_What is asked_. Without altering anything, output the material below.

··· Recorded information ···

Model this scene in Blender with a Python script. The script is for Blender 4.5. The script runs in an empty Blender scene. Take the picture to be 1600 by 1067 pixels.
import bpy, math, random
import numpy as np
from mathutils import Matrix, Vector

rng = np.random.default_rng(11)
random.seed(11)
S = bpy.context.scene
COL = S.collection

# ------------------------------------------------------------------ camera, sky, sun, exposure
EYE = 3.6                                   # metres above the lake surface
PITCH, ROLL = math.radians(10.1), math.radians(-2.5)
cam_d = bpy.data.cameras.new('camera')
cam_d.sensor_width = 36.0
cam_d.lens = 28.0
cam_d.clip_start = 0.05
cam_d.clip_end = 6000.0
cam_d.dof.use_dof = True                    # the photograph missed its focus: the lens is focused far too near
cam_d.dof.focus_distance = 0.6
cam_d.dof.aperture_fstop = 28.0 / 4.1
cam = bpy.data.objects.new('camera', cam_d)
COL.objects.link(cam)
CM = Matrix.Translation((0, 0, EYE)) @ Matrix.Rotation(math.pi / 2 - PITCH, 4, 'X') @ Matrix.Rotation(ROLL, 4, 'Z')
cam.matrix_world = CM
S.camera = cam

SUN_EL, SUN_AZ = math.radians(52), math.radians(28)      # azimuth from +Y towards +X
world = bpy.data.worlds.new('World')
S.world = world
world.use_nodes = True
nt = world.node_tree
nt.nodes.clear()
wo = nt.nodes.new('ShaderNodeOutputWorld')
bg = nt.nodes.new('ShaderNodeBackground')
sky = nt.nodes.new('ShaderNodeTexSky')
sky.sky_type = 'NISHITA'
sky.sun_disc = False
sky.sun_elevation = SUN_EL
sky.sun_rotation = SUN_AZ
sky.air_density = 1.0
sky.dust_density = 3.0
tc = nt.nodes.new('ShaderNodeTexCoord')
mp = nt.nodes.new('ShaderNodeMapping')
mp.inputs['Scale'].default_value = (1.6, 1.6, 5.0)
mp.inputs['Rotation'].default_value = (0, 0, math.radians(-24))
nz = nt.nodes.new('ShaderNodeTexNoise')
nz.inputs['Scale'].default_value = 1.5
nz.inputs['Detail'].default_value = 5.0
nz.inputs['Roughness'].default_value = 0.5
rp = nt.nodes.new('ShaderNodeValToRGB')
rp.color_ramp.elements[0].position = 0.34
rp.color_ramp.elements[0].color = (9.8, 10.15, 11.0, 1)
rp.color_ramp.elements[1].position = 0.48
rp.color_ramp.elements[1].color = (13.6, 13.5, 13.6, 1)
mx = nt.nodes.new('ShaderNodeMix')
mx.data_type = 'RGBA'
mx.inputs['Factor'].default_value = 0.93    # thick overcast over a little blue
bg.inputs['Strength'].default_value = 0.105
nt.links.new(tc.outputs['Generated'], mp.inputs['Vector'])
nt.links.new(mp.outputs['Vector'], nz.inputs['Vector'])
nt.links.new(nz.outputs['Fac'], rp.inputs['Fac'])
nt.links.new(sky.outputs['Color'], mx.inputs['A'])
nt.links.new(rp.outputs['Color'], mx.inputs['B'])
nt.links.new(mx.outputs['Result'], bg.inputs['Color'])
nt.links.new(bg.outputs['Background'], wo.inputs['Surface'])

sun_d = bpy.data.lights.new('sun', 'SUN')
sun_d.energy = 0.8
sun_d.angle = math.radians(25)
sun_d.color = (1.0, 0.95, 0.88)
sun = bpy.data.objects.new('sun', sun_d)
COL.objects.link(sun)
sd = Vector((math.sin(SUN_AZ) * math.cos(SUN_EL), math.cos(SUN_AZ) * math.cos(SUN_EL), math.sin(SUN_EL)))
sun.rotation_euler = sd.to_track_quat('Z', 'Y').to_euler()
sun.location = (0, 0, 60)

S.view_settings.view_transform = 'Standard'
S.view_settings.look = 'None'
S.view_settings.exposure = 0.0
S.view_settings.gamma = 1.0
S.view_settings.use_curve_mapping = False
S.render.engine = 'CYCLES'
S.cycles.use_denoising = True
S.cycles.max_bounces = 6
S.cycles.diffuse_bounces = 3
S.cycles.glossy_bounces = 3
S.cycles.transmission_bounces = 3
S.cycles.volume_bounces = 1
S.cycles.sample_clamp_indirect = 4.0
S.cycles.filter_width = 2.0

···

_Full output_.
Model this scene in Blender with a Python script. The script is for Blender 4.5. The script runs in an empty Blender scene. Take the picture to be 1600 by 1067 pixels.
import bpy, math, random
import numpy as np
from mathutils import Matrix, Vector

rng = np.random.default_rng(11)
random.seed(11)
S = bpy.context.scene
COL = S.collection

# ------------------------------------------------------------------ camera, sky, sun, exposure
EYE = 3.6                                   # metres above the lake surface
PITCH, ROLL = math.radians(10.1), math.radians(-2.5)
cam_d = bpy.data.cameras.new('camera')
cam_d.sensor_width = 36.0
cam_d.lens = 28.0
cam_d.clip_start = 0.05
cam_d.clip_end = 6000.0
cam_d.dof.use_dof = True                    # the photograph missed its focus: the lens is focused far too near
cam_d.dof.focus_distance = 0.6
cam_d.dof.aperture_fstop = 28.0 / 4.1
cam = bpy.data.objects.new('camera', cam_d)
COL.objects.link(cam)
CM = Matrix.Translation((0, 0, EYE)) @ Matrix.Rotation(math.pi / 2 - PITCH, 4, 'X') @ Matrix.Rotation(ROLL, 4, 'Z')
cam.matrix_world = CM
S.camera = cam

SUN_EL, SUN_AZ = math.radians(52), math.radians(28)      # azimuth from +Y towards +X
world = bpy.data.worlds.new('World')
S.world = world
world.use_nodes = True
nt = world.node_tree
nt.nodes.clear()
wo = nt.nodes.new('ShaderNodeOutputWorld')
bg = nt.nodes.new('ShaderNodeBackground')
sky = nt.nodes.new('ShaderNodeTexSky')
sky.sky_type = 'NISHITA'
sky.sun_disc = False
sky.sun_elevation = SUN_EL
sky.sun_rotation = SUN_AZ
sky.air_density = 1.0
sky.dust_density = 3.0
tc = nt.nodes.new('ShaderNodeTexCoord')
mp = nt.nodes.new('ShaderNodeMapping')
mp.inputs['Scale'].default_value = (1.6, 1.6, 5.0)
mp.inputs['Rotation'].default_value = (0, 0, math.radians(-24))
nz = nt.nodes.new('ShaderNodeTexNoise')
nz.inputs['Scale'].default_value = 1.5
nz.inputs['Detail'].default_value = 5.0
nz.inputs['Roughness'].default_value = 0.5
rp = nt.nodes.new('ShaderNodeValToRGB')
rp.color_ramp.elements[0].position = 0.34
rp.color_ramp.elements[0].color = (9.8, 10.15, 11.0, 1)
rp.color_ramp.elements[1].position = 0.48
rp.color_ramp.elements[1].color = (13.6, 13.5, 13.6, 1)
mx = nt.nodes.new('ShaderNodeMix')
mx.data_type = 'RGBA'
mx.inputs['Factor'].default_value = 0.93    # thick overcast over a little blue
bg.inputs['Strength'].default_value = 0.105
nt.links.new(tc.outputs['Generated'], mp.inputs['Vector'])
nt.links.new(mp.outputs['Vector'], nz.inputs['Vector'])
nt.links.new(nz.outputs['Fac'], rp.inputs['Fac'])
nt.links.new(sky.outputs['Color'], mx.inputs['A'])
nt.links.new(rp.outputs['Color'], mx.inputs['B'])
nt.links.new(mx.outputs['Result'], bg.inputs['Color'])
nt.links.new(bg.outputs['Background'], wo.inputs['Surface'])

sun_d = bpy.data.lights.new('sun', 'SUN')
sun_d.energy = 0.8
sun_d.angle = math.radians(25)
sun_d.color = (1.0, 0.95, 0.88)
sun = bpy.data.objects.new('sun', sun_d)
COL.objects.link(sun)
sd = Vector((math.sin(SUN_AZ) * math.cos(SUN_EL), math.cos(SUN_AZ) * math.cos(SUN_EL), math.sin(SUN_EL)))
sun.rotation_euler = sd.to_track_quat('Z', 'Y').to_euler()
sun.location = (0, 0, 60)

S.view_settings.view_transform = 'Standard'
S.view_settings.look = 'None'
S.view_settings.exposure = 0.0
S.view_settings.gamma = 1.0
S.view_settings.use_curve_mapping = False
S.render.engine = 'CYCLES'
S.cycles.use_denoising = True
S.cycles.max_bounces = 6
S.cycles.diffuse_bounces = 3
S.cycles.glossy_bounces = 3
S.cycles.transmission_bounces = 3
S.cycles.volume_bounces = 1
S.cycles.sample_clamp_indirect = 4.0
S.cycles.filter_width = 2.0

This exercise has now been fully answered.